[1036] in NetBSD-Development
Sparc emulation runs afoul of AFS misfeature
daemon@ATHENA.MIT.EDU (Greg Hudson)
Tue Oct 3 20:15:32 1995
Date: Tue, 3 Oct 1995 20:14:59 -0400
From: Greg Hudson <ghudson@MIT.EDU>
To: netbsd-afs@MIT.EDU
Cc: netbsd-dev@MIT.EDU
The AFS readdir() vnode operation returns a bunch of directory entries
with the last entry's length field set to all of the remaining buffer
space (i.e. if there are 940 bytes remaining for the last entry, it
sets d_reclen for the last entry to be 940). This works for most
purposes, but in Sparc emulation it fails because Sparc directory
entries are slightly longer than NetBSD directory entries.
I made a halfhearted attempt to fix this misfeature, but it failed.

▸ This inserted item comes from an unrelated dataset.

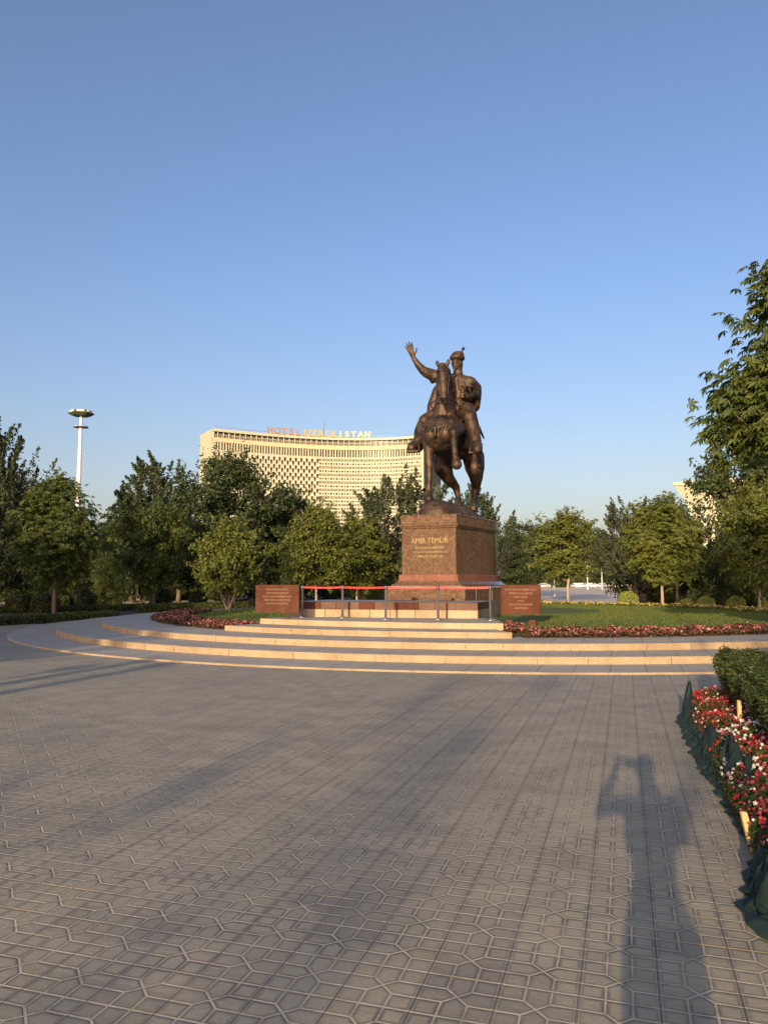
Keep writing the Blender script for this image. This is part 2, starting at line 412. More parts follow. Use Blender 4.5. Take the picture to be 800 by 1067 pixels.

(I backed out my change.) The AFS readdir vnode operation is really
gross.
While I'm here, does anyone know how Solaris emulation is supposed to
work with network code? X programs seem to fail as soon as they try
to open /dev/tcp or the equivalent Unix domain socket device, even if
I make an appropriate /emul/svr4/dev/tcp entry.